Hacker claims to have remote access to 25 Tesla vehicles in 13 different countries

Tesla's security team has already contacted the hacker and is investigating the issue

Tesla’s vehicles are generally considered to be safe, with features like lane-keeping assist, blind-spot monitoring, forward collision warning and emergency braking baked into the car’s autopilot system. But what if the threat is not on the road, and instead is sitting at a desk, hacking into Tesla’s systems?

David Colombo, a Germany-based 19-year-old IT security specialist & hacker, uncovered a software flaw in some Tesla vehicles that allowed him to gain access to 25 cars in 13 different countries.
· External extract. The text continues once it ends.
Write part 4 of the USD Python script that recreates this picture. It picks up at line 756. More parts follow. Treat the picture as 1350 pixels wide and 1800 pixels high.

The breach enables him to remotely run commands on the affected vehicle and control its doors and windows, blast music, disable Sentry Mode, start keyless driving and more.

Colombo didn’t go into detail regarding how he gained access to the vehicles’ system, but he did say it wasn’t due to a flaw in Tesla’s core infrastructure, and instead, it was the mistake of the owners. Colombo also claimed to be able to detect the presence of a driver, check their locations and flash their headlights.
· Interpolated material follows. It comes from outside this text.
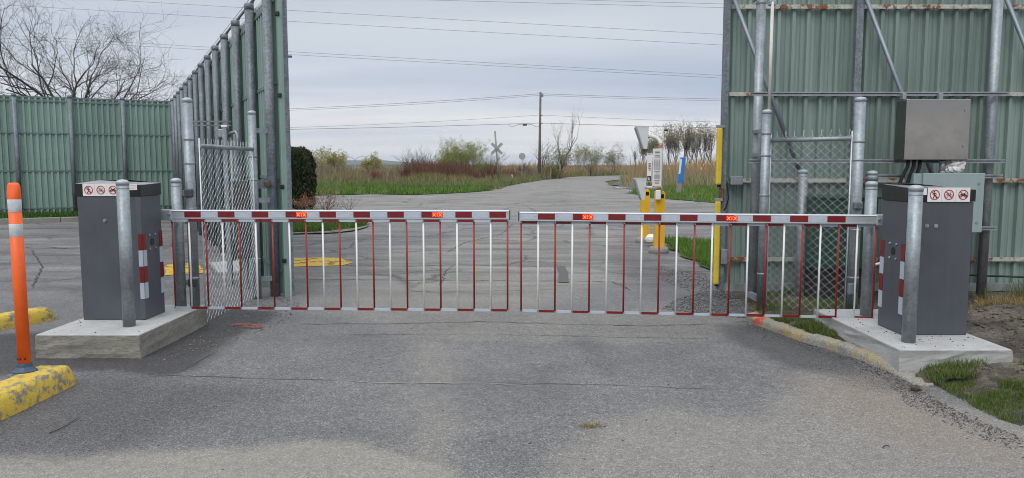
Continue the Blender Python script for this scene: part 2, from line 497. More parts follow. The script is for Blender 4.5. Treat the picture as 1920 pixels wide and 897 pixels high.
class MB:
    def __init__(s):
        s.v, s.f, s.m, s.sm = [], [], [], []

    def add(s, vs, fs, mi=0, smooth=False):
        o = len(s.v)
        s.v += [tuple(v) for v in vs]
        for f in fs:
            s.f.append(tuple(i + o for i in f)); s.m.append(mi); s.sm.append(smooth)
        return s

    def box(s, c, d, rz=0.0, mi=0, M=None):
        hx, hy, hz = d[0] / 2, d[1] / 2, d[2] / 2
        vs = [Vector((x * hx, y * hy, q * hz)) for x in (-1, 1) for y in (-1, 1) for q in (-1, 1)]
        if M is None:
            M = Matrix.Translation(c) @ Matrix.Rotation(rz, 4, 'Z')
        vs = [M @ v for v in vs]
        return s.add(vs, [(0, 1, 3, 2), (4, 6, 7, 5), (0, 4, 5, 1), (2, 3, 7, 6), (0, 2, 6, 4), (1, 5, 7, 3)], mi)

    def bbox(s, c, d, bev=0.01, rz=0.0, mi=0, seg=2, M=None):
        bm = bmesh.new()
        bmesh.ops.create_cube(bm, size=1)
        bmesh.ops.scale(bm, vec=d, verts=bm.verts)
        bmesh.ops.bevel(bm, geom=list(bm.edges), offset=bev, segments=seg, affect='EDGES', profile=0.5)
        if M is None:
            M = Matrix.Translation(c) @ Matrix.Rotation(rz, 4, 'Z')
        bmesh.ops.transform(bm, matrix=M, verts=bm.verts)
        bm.verts.index_update()
        s.add([v.co.copy() for v in bm.verts], [[v.index for v in f.verts] for f in bm.faces], mi)
        bm.free()
        return s

    def tube(s, pts, r, n=12, mi=0, caps=True, smooth=True, flat=1.0):
        pts = [Vector(p) for p in pts]
        rs = r if isinstance(r, (list, tuple)) else [r] * len(pts)
        o = len(s.v)
        up = None
        for i, p in enumerate(pts):
            d = (pts[min(i + 1, len(pts) - 1)] - pts[max(i - 1, 0)]).normalized()
            if up is None:
                up = Vector((0, 1, 0)) if abs(d.y) < 0.9 else Vector((1, 0, 0))
            a = d.cross(up)
            if a.length < 1e-6:
                a = d.orthogonal()
            a.normalize()
            bb = a.cross(d).normalized()
            up = bb
            for k in range(n):
                th = 2 * PI * k / n
                q = p + a * (math.cos(th) * rs[i]) + bb * (math.sin(th) * rs[i] * flat)
                s.v.append(tuple(q))
        for i in range(len(pts) - 1):
            for k in range(n):
                k2 = (k + 1) % n
                s.f.append((o + i * n + k, o + i * n + k2, o + (i + 1) * n + k2, o + (i + 1) * n + k)); s.m.append(mi); s.sm.append(smooth)
        if caps:
            s.f.append(tuple(o + k for k in range(n))[::-1]); s.m.append(mi); s.sm.append(False)
            e = o + (len(pts) - 1) * n
            s.f.append(tuple(e + k for k in range(n))); s.m.append(mi); s.sm.append(False)
        return s

    def lathe(s, c, prof, n=20, mi=0, smooth=True):
        """prof: (r, z) from bottom to top around a vertical axis through c"""
        o = len(s.v)
        for r, zz in prof:
            for k in range(n):
                th = 2 * PI * k / n
                s.v.append((c[0] + r * math.cos(th), c[1] + r * math.sin(th), c[2] + zz))
        for i in range(len(prof) - 1):
            for k in range(n):
                k2 = (k + 1) % n
                s.f.append((o + i * n + k, o + i * n + k2, o + (i + 1) * n + k2, o + (i + 1) * n + k)); s.m.append(mi); s.sm.append(smooth)
        s.f.append(tuple(o + k for k in range(n))[::-1]); s.m.append(mi); s.sm.append(False)
        e = o + (len(prof) - 1) * n
        s.f.append(tuple(e + k for k in range(n))); s.m.append(mi); s.sm.append(False)
        return s

    def prism(s, poly, lo, hi, M=None, mi=0):
        """2-D polygon (x, z) extruded in y from lo to hi, then moved by M"""
        n = len(poly)
        vs = [Vector((x, lo, q)) for x, q in poly] + [Vector((x, hi, q)) for x, q in poly]
        if M is not None:
            vs = [M @ v for v in vs]
        fs = [tuple(range(n)), tuple(range(2 * n - 1, n - 1, -1))]
        fs += [(i, i + n, (i + 1) % n + n, (i + 1) % n) for i in range(n)]
        return s.add(vs, fs, mi)

    def build(s, name, mats, parent=None, colors=None):
        me = bpy.data.meshes.new(name)
        me.from_pydata(s.v, [], s.f)
        for m in (mats if isinstance(mats, (list, tuple)) else [mats]):
            me.materials.append(m)
        if any(s.m):
            me.polygons.foreach_set('material_index', s.m)
        me.polygons.foreach_set('use_smooth', s.sm)
        if colors is not None:
            at_ = me.color_attributes.new('tint', 'FLOAT_COLOR', 'POINT')
            at_.data.foreach_set('color', np.asarray(colors, dtype=np.float32).ravel())
        me.validate()
        bm = bmesh.new()
        bm.from_mesh(me)
        if len(bm.faces) < 4000:
            bmesh.ops.recalc_face_normals(bm, faces=bm.faces)
            bm.to_mesh(me)
        bm.free()
        me.update()
        o = bpy.data.objects.new(name, me)
        C.objects.link(o)
        if parent is not None:
            put(o, parent)
        return o


def put(o, parent):
    """parent an object built in world coordinates without moving it"""
    o.parent = parent
    loc = Vector((0, 0, 0))
    q = parent
    while q is not None:
        loc += q.location
        q = q.parent
    # things and parts are built in world space: undo the chain's offset
    o.location = -loc if o.location.length == 0 else o.location - loc


def tag(o, label=None, cat=None, group=None, kind=None):
    if label: o['label'] = label
    if cat: o['category'] = cat
    if group: o['group'] = group
    if kind: o['kind'] = kind
    return o


def thing(name, label, cat, loc=(0, 0, 0), group=None):
    o = bpy.data.objects.new(name, None)
    o.empty_display_size = 0.2
    C.objects.link(o)
    o.location = loc
    return tag(o, label, cat, group)


def kids(o):
    return [c for c in bpy.data.objects if c.parent == o]


def arrays_mesh(name, v, f, mats, colors=None, parent=None):
    me = bpy.data.meshes.new(name)
    nf, k = f.shape
    me.vertices.add(len(v))
    me.vertices.foreach_set('co', np.asarray(v, dtype=np.float32).ravel())
    me.loops.add(nf * k)
    me.loops.foreach_set('vertex_index', np.asarray(f, dtype=np.int32).ravel())
    me.polygons.add(nf)
    me.polygons.foreach_set('loop_start', np.arange(0, nf * k, k, dtype=np.int32))
    me.polygons.foreach_set('loop_total', np.full(nf, k, dtype=np.int32))
    me.materials.append(mats)
    if colors is not None:
        ca = me.color_attributes.new('tint', 'FLOAT_COLOR', 'POINT')
        ca.data.foreach_set('color', np.asarray(colors, dtype=np.float32).ravel())
    me.update(calc_edges=True)
    o = bpy.data.objects.new(name, me)
    C.objects.link(o)
    if parent is not None:
        put(o, parent)
    return o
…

“And yes, I also could remotely rickroll the affected owners by playing Rick Astley on YouTube in their Teslas,” reads one of his Tweets.
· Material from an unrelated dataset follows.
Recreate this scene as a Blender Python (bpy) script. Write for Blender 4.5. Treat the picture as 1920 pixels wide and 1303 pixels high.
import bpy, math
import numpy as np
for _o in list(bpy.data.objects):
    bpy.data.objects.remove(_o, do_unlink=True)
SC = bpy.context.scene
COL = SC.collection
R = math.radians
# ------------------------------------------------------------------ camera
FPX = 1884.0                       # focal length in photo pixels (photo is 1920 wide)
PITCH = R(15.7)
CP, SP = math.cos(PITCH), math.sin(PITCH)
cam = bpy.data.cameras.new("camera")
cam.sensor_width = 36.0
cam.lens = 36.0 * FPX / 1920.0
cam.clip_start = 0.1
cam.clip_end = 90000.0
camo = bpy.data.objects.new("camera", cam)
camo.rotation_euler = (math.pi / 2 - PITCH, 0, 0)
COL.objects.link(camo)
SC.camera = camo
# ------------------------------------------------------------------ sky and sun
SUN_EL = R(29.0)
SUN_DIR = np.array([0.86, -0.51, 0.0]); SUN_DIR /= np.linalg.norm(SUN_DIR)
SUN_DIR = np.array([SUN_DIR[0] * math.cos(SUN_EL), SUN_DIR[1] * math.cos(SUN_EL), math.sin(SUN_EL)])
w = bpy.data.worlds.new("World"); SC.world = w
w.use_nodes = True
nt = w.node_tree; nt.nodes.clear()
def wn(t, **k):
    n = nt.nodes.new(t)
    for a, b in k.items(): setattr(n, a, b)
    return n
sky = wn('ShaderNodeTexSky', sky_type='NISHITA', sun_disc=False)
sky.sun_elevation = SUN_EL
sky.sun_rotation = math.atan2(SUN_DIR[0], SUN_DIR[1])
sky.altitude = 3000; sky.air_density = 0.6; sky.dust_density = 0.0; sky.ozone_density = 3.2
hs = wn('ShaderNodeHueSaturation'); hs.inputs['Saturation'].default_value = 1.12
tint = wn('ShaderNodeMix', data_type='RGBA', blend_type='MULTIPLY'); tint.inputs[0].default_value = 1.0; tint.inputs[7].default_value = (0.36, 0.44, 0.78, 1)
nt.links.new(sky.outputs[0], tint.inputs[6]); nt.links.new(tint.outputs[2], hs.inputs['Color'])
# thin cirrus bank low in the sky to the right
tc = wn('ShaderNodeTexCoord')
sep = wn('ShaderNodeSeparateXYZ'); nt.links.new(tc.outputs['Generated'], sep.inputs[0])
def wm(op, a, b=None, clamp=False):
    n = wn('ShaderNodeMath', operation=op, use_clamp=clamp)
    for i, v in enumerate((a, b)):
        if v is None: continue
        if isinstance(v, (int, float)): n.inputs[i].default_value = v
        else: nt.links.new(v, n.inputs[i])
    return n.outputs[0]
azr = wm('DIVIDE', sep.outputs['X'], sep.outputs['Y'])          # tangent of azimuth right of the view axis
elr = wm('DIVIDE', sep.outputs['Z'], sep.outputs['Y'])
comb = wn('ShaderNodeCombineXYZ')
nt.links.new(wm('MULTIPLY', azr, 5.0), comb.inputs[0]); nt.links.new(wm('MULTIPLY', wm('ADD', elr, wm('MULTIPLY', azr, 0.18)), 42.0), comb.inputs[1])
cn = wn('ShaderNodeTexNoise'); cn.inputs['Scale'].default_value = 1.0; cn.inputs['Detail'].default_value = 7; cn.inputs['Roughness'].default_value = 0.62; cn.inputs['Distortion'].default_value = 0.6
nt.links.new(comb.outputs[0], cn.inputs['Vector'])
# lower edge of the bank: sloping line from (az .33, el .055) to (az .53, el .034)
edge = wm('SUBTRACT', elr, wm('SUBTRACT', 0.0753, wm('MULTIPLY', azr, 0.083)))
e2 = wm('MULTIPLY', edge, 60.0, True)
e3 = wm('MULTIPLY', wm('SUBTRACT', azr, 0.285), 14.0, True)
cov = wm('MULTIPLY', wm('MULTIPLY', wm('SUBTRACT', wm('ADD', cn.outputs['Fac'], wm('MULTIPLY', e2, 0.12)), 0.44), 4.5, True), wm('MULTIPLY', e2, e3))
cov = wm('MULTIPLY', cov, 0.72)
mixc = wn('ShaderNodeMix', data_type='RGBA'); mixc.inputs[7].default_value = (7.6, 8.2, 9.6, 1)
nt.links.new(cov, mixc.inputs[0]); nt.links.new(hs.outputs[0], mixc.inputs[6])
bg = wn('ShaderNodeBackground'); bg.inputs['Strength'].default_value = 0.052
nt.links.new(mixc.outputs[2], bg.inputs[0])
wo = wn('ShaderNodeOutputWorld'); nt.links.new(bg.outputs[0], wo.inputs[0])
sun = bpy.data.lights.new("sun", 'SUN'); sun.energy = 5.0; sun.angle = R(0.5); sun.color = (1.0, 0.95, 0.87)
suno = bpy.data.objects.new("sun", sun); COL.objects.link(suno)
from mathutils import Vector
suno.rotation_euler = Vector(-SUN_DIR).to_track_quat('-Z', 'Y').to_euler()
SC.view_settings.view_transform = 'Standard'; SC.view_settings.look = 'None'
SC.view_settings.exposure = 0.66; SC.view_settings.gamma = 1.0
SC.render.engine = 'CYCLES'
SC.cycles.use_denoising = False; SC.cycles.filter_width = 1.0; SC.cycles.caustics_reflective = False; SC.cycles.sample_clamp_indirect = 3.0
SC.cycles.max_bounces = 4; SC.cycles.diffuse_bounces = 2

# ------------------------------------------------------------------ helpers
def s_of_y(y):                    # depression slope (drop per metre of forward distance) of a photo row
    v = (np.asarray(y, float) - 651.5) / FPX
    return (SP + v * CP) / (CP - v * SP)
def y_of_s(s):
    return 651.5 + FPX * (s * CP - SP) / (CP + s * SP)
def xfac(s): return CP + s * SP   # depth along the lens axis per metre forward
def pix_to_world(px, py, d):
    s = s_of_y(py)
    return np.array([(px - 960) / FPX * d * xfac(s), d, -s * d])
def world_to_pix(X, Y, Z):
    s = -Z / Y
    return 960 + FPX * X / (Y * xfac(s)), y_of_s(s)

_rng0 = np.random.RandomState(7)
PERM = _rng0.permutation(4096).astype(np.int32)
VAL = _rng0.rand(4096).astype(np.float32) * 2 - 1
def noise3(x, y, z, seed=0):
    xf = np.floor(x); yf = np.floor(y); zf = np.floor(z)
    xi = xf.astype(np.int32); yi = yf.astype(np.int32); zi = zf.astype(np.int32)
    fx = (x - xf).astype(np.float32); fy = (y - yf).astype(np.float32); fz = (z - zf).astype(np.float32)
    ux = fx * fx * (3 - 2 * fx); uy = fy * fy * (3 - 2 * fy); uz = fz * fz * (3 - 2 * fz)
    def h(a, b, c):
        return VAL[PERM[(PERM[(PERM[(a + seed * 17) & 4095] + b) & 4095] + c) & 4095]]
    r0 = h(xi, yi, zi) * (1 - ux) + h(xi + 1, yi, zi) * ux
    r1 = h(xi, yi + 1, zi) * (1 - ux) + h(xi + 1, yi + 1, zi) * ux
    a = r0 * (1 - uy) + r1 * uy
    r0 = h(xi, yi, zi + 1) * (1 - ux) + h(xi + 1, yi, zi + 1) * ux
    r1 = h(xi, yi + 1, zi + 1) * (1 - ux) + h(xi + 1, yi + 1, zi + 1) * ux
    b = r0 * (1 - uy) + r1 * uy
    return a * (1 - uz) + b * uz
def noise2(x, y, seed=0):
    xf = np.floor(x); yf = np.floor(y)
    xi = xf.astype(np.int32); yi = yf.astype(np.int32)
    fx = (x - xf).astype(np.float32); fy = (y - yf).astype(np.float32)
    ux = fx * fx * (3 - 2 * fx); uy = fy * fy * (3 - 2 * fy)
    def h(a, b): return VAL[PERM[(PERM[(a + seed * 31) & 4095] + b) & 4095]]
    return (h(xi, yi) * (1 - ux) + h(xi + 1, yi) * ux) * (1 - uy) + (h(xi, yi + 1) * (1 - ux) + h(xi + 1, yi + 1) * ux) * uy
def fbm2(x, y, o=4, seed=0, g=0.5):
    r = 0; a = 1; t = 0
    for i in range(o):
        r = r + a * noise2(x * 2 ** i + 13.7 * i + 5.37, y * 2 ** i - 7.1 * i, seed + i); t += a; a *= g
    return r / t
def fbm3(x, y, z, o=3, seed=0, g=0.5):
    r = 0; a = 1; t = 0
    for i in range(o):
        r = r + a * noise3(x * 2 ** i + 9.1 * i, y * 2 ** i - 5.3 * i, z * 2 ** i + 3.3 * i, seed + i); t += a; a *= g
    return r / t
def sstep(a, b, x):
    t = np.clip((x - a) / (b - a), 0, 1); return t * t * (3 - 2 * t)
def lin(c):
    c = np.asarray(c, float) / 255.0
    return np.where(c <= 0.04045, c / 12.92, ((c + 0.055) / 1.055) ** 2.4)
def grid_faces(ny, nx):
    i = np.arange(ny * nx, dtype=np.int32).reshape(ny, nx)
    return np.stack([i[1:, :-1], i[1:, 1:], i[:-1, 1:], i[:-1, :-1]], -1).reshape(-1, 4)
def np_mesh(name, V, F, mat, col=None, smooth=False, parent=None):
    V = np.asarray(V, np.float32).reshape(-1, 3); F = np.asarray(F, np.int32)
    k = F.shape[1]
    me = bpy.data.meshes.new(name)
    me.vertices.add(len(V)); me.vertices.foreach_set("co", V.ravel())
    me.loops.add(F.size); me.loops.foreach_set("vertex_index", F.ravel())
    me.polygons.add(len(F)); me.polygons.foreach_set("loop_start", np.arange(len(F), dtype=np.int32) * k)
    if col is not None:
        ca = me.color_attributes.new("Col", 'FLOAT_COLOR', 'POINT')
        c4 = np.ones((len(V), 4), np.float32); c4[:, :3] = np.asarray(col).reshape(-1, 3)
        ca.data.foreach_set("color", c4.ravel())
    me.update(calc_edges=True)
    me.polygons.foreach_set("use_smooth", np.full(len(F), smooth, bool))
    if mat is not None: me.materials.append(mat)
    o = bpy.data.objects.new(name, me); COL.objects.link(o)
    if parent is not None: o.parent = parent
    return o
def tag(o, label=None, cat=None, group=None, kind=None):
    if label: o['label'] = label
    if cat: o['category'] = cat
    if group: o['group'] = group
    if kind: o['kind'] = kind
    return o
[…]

While the breach does give Colombo access to some of the vehicle’s functions, he can’t fully control the car, including the inability to control the acceleration, steering or braking. However, the minute level of control that he does have could prove dangerous. He states, “I think it’s pretty dangerous, if someone is able to remotely blast music on full volume or open the windows/doors while you are on the highway. Even flashing the lights non-stop can potentially have some (dangerous) impact on other drivers.”

It’s worth noting that Colombo isn’t a rogue hacker and doesn’t pose a threat. Tesla’s security team has already contacted him, and they’re currently investigating the issue.